Once the British were out of the state, Georgians did not think that anything could hold them back—certainly not “a few Indians.” The Creeks had more fighting men than Georgia; they had Spanish backing, and the excellent leadership of Alexander McGillivray. Yet they were never too much for Georgia frontiersmen—that is, until the Creeks were really ready to fight. Then the call for help from Georgia went out to South Carolina, Franklin, Virginia, the United States, or anybody else who might help. Advice from the more conservative Georgians to go slow was almost never heeded, and the frontiersmen usually carried the state government along with them in the effort to secure the lands they wanted from the Creeks. Frontiersmen had that supreme confidence in the right of their position and in their ability to accomplish what they wanted.

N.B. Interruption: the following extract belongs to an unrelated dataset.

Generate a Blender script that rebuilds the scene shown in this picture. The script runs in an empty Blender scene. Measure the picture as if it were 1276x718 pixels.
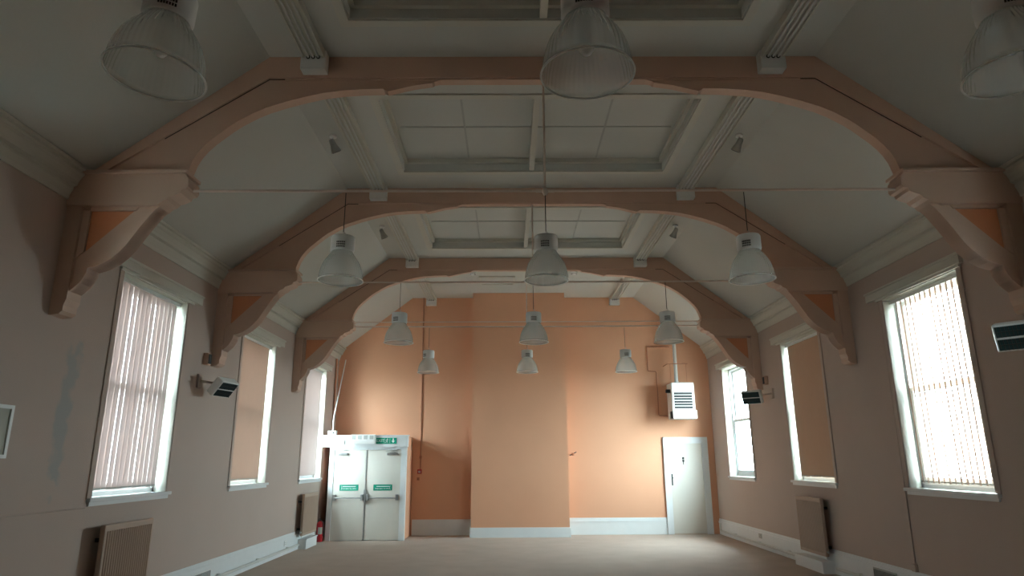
import bpy, math, random
from math import sin, cos, pi, radians as R
from mathutils import Vector, Matrix
random.seed(4)
C = bpy.context.scene.collection
SC = bpy.context.scene

# ------------------------------------------------------------------ camera, world, light, exposure
def set_camera():
    p, yw, ro = R(14.609), R(.291), R(.271)
    ex = Vector((1, 0, 0)); fw = Vector((0, cos(p), sin(p))); up = Vector((0, -sin(p), cos(p)))
    rt = cos(ro) * ex - sin(ro) * up
    u2 = sin(ro) * ex + cos(ro) * up
    Z = Matrix.Rotation(-yw, 3, 'Z')
    rt, u2, fw = Z @ rt, Z @ u2, Z @ fw
    m = Matrix((rt, u2, -fw)).transposed().to_4x4()
    m.translation = Vector((0, 0, 1.65))
    cd = bpy.data.cameras.new('camera'); co = bpy.data.objects.new('camera', cd); C.objects.link(co)
    co.matrix_world = m
    cd.sensor_width = 36; cd.lens = 827.7 / 1276 * 36; cd.clip_start = .05; cd.clip_end = 300
    SC.camera = co
set_camera()
WORLD_STRENGTH = 60.0
EXPOSURE = 0.05
w = bpy.data.worlds.new('overcast_sky'); SC.world = w; w.use_nodes = True
nt = w.node_tree; bg = nt.nodes['Background']
bg.inputs['Color'].default_value = (.78, .95, 1.0, 1); bg.inputs['Strength'].default_value = WORLD_STRENGTH
SC.view_settings.view_transform = 'Standard'; SC.view_settings.look = 'None'
SC.view_settings.exposure = EXPOSURE; SC.view_settings.gamma = 1; SC.view_settings.use_curve_mapping = False
SC.cycles.max_bounces = 14; SC.cycles.diffuse_bounces = 10; SC.cycles.transparent_max_bounces = 24
SC.cycles.transmission_bounces = 8; SC.cycles.sample_clamp_indirect = 6; SC.cycles.use_denoising = True
SC.cycles.caustics_reflective = False; SC.cycles.caustics_refractive = False

XL, XR, XC = -4.165, 4.875, .355
YB, YE = -2.6, 16.24
HC = 5.627
D = [2.63, 5.988, 9.343, 12.899]
WIN = [(6.93, 8.42), (10.31, 11.80), (13.68, 15.18)]
WZ = (1.31, 3.66)
WIN_ALL = [(3.05, 4.54)] + WIN          # the nearest pair lies outside the photo
for side, x in ((1, XL), (-1, XR)):
    for (a, b) in WIN_ALL:                              # portals: they only guide the sampling of the sky through the windows
        l = bpy.data.lights.new('window_portal', 'AREA'); l.shape = 'RECTANGLE'
        l.size = b - a; l.size_y = WZ[1] - WZ[0]; l.cycles.is_portal = True
        o = bpy.data.objects.new('window_portal', l); C.objects.link(o)
        o.location = (x - side * .30, (a + b) / 2, sum(WZ) / 2)
        o.rotation_euler = (0, R(-90 * side), 0)
        o.rotation_euler = Vector((side, 0, 0)).to_track_quat('-Z', 'Y').to_euler()
        l.size, l.size_y = b - a, WZ[1] - WZ[0]

# ------------------------------------------------------------------ materials
MATS = {}
def mat(name, col, rough=.6, var=.06, scale=3., bump=0., bscale=60., metal=0., spec=.3, trans=0., tcol=None):
    m = bpy.data.materials.new(name); m.use_nodes = True; n = m.node_tree; p = n.nodes['Principled BSDF']
    p.inputs['Roughness'].default_value = rough; p.inputs['Metallic'].default_value = metal
    p.inputs['Specular IOR Level'].default_value = spec
    tc = n.nodes.new('ShaderNodeTexCoord')
    nz = n.nodes.new('ShaderNodeTexNoise'); nz.inputs['Scale'].default_value = scale; nz.inputs['Detail'].default_value = 6
    n.links.new(tc.outputs['Object'], nz.inputs['Vector'])
    mx = n.nodes.new('ShaderNodeMix'); mx.data_type = 'RGBA'
    n.links.new(nz.outputs['Fac'], mx.inputs['Factor'])
    mx.inputs['A'].default_value = (*[c * (1 - var) for c in col], 1)
    mx.inputs['B'].default_value = (*[min(1, c * (1 + var)) for c in col], 1)
    n.links.new(mx.outputs['Result'], p.inputs['Base Color'])
    if bump:
        b2 = n.nodes.new('ShaderNodeTexNoise'); b2.inputs['Scale'].default_value = bscale; b2.inputs['Detail'].default_value = 4
        n.links.new(tc.outputs['Object'], b2.inputs['Vector'])
        bp = n.nodes.new('ShaderNodeBump'); bp.inputs['Strength'].default_value = bump; bp.inputs['Distance'].default_value = .01
        n.links.new(b2.outputs['Fac'], bp.inputs['Height']); n.links.new(bp.outputs['Normal'], p.inputs['Normal'])
    if trans:
        t = n.nodes.new('ShaderNodeBsdfTranslucent'); ms = n.nodes.new('ShaderNodeMixShader'); ms.inputs['Fac'].default_value = trans
        t.inputs['Color'].default_value = (*tcol, 1) if tcol else (*col, 1)
        out = n.nodes['Material Output']
        n.links.new(p.outputs[0], ms.inputs[1]); n.links.new(t.outputs[0], ms.inputs[2]); n.links.new(ms.outputs[0], out.inputs['Surface'])
    MATS[name] = m
    return m
WALL = (.47, .385, .335)
M_wall = mat('side_wall_paint', WALL, .75, .05, 1.4, .25, 90)
M_end = mat('orange_wall_paint', (.66, .36, .225), .7, .05, 1.2, .25, 90)
M_ceil = mat('ceiling_paint', (.555, .575, .545), .8, .05, 1.1, .15, 40)
M_trim = mat('white_gloss_paint', (.72, .76, .77), .35, .04, 6, .05, 30)
M_cornice = mat('cornice_paint', (.58, .58, .52), .6, .05, 3, .1, 40)
M_truss = mat('peach_brown_paint', (.56, .38, .29), .55, .06, 2.5, .12, 30)
M_bracket = mat('peach_beige_paint', (.56, .405, .32), .55, .06, 2.5, .12, 30)
M_orange = mat('orange_infill_paint', (.58, .25, .13), .6, .08, 4, .1, 30)
M_seam = mat('dark_seam', (.05, .035, .03), .9, .1)
M_carpet = mat('beige_carpet', (.45, .375, .32), .95, .12, 2.2, .6, 400)
M_door = mat('cream_door_paint', (.66, .64, .58), .45, .04, 3, .05, 20)
M_white = mat('white_plastic', (.78, .80, .79), .4, .03, 8)
M_steel = mat('brushed_steel', (.45, .46, .47), .3, .08, 12, metal=.9)
M_dark = mat('dark_metal', (.03, .035, .035), .5, .1, 10)
M_grille = mat('dark_green_grille_flare_tint', (.025, .06, .065), .45, .15, 30, metal=.2)  # dark greenish grille; its teal lean is lens flare put into the colour
M_green = mat('green_sign', (.0, .27, .17), .5, .03, 8)
M_red = mat('red_enamel', (.42, .02, .025), .35, .06, 8)
M_radiator = mat('beige_radiator_enamel', (.40, .30, .235), .45, .06, 4)
M_pipe = mat('white_painted_pipe', (.62, .64, .62), .45, .06, 10)
M_brownpipe = mat('orange_painted_pipe', (.42, .19, .11), .55, .08, 10)
M_grey = mat('grey_plastic', (.42, .44, .42), .5, .05, 10)
M_rod = mat('cream_painted_rod', (.70, .60, .53), .5, .08, 10)
M_paper = mat('faded_notice_paper', (.42, .43, .38), .8, .15, 6)
M_outdoor = mat('outdoor_paving', (.35, .33, .30), .9, .15, 2, .2, 20)
M_slatp = mat('peach_blind_fabric', (.60, .45, .36), .9, .05, 5, trans=.19, tcol=(.46, .355, .30))
M_slatd = mat('shaded_tone_blind_fabric', (.52, .36, .26), .9, .05, 5, trans=.06, tcol=(.40, .25, .17))  # same fabric as the peach one; weaker light put into a darker tone
M_roof = mat('outer_wall_render', (.45, .36, .30), .9, .1, 2)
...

Throughout the entire period of 1763-1789, Georgia’s physical growth was fairly steady and really quite remarkable. The situation during the war years is difficult to document with any degree of certainty; but there is no doubt that there was growth between 1776 and 1782, especially in the back-country region of Wilkes County. Georgia offered unlimited political and economic opportunity for people of ability who were willing to work for what they wanted. The final removal of the restraining hand of the British government in 1782 and the absence of any other restraints, except the ability of the individual concerned, made for rapid growth in most ways.

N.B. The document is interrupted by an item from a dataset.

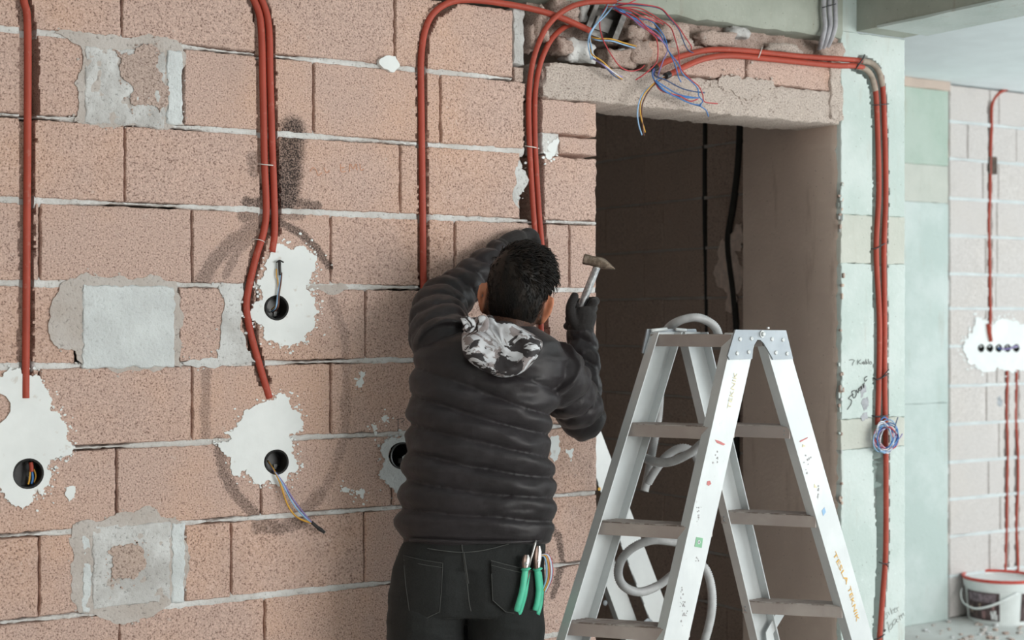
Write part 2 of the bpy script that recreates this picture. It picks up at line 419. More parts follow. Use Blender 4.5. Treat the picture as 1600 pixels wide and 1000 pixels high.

Georgia’s postwar political democracy has long been known and praised by Georgians. Social and economic democracy, certainly as important, have not received the same amount of emphasis. Religion, education, and ease of land ownership are good examples in these fields. In the colonial period the Anglican church occupied a position of privilege not commensurate with the number of its communicants. With the loss of this favored position during the war, the Anglican church quickly lost its importance to the Methodist and Baptist churches, the churches of the frontiersman and Georgia’s leading denominations ever since. The creation of what amounted to a statewide public school system and a state university in the postwar decade was an advance that could hardly have been made in the colonial period. The struggles of George Whitefield to change Bethesda into a college prove this. The public school system did not long continue as envisioned by its creators, but perhaps the state lost its vision of human perfectibility for the common man. Confiscation of Tory estates and the removal of colonial restraints to land granting enabled Georgians to get more land—the economic basis upon which both political and social democracy were built—easier and cheaper than ever before.

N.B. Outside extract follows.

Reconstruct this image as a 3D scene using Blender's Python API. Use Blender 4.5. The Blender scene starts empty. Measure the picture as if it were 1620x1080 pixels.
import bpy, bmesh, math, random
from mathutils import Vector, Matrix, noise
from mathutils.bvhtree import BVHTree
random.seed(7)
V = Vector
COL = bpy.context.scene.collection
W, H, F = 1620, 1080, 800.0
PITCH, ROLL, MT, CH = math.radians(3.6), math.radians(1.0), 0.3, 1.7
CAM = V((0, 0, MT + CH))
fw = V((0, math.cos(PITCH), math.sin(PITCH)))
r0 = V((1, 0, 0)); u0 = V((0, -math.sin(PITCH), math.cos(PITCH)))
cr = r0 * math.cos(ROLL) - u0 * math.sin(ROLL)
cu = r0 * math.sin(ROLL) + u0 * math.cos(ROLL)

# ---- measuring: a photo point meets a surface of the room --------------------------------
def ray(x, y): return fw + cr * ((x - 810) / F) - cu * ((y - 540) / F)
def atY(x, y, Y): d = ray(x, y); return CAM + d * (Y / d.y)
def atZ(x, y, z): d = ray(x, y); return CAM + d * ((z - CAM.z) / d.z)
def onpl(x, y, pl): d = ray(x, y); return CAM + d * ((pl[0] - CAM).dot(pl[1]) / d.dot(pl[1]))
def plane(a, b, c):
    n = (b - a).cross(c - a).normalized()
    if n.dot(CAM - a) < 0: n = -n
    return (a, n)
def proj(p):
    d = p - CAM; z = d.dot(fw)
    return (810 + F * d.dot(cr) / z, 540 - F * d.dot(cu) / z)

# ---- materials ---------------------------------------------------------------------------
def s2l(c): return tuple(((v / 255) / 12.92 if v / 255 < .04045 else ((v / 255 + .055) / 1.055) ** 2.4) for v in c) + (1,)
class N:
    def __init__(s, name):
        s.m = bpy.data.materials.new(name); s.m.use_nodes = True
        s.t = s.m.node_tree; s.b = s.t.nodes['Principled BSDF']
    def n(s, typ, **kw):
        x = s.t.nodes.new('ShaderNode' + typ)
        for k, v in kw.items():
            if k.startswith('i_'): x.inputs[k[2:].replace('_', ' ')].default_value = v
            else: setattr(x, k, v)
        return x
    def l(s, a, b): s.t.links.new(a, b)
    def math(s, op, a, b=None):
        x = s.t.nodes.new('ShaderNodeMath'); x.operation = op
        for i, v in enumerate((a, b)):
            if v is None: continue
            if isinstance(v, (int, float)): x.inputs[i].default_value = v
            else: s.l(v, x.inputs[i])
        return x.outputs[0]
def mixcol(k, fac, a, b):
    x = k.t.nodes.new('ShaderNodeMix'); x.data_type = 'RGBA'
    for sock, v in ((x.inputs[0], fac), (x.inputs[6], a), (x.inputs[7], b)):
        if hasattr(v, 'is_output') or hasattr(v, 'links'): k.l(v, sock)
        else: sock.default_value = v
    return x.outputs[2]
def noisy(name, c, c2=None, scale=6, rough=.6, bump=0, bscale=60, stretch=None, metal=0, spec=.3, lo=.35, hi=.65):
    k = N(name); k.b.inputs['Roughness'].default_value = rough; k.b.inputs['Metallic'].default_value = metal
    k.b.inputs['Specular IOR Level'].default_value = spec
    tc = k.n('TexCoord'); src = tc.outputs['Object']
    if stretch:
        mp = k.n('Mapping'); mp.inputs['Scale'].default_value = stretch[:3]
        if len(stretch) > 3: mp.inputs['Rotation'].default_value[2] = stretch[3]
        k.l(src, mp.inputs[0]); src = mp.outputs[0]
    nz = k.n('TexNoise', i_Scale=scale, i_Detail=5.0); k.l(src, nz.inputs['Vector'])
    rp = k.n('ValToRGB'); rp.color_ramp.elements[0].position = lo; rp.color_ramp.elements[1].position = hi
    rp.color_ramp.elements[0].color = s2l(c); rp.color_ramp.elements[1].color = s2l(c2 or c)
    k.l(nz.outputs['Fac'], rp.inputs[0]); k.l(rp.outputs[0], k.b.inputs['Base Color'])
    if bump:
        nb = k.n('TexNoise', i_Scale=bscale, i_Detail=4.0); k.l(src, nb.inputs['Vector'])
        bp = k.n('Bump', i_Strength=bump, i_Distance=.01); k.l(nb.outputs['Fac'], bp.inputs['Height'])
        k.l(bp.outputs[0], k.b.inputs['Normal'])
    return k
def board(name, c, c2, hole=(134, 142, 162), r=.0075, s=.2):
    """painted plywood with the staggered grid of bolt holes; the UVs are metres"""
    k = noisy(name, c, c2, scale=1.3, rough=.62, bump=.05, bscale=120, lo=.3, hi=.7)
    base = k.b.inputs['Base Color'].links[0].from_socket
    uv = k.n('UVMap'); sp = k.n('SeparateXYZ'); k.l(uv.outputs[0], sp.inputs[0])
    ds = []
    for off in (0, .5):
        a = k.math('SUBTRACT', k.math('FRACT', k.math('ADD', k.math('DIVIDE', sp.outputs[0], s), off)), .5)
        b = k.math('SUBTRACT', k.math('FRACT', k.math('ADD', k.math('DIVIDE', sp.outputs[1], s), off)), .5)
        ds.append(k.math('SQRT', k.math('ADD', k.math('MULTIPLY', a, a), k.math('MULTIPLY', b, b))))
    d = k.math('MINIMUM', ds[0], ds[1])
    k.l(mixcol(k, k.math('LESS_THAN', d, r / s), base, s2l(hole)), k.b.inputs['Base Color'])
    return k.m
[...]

Once the storm and dust of battle had cleared away, it was possible to see the changes that had taken place. The majority of Georgians accepted these changes as good. A few of the old privileged group who went along with the separation from England were not so certain. Others, like Governor Wright, must have thought their world was falling apart, as indeed it was. Wright lived to see the fall of the old Georgia that he loved and had done so much to create, but he did not survive long enough to see the new and different Georgia that emerged from the chaos and ruin of war—a Georgia that he should have been able to predict in large measure had his knowledge and vision not been dulled by longings for the old order which would not return. Perhaps it was just as well that Wright did not live long enough to see the new Georgia. He might not have understood the possibilities of the changes any more than Edmund Burke did those of the French Revolution in 1790. Frontier Georgians did understand the possibilities and worked hard to take full advantage of them.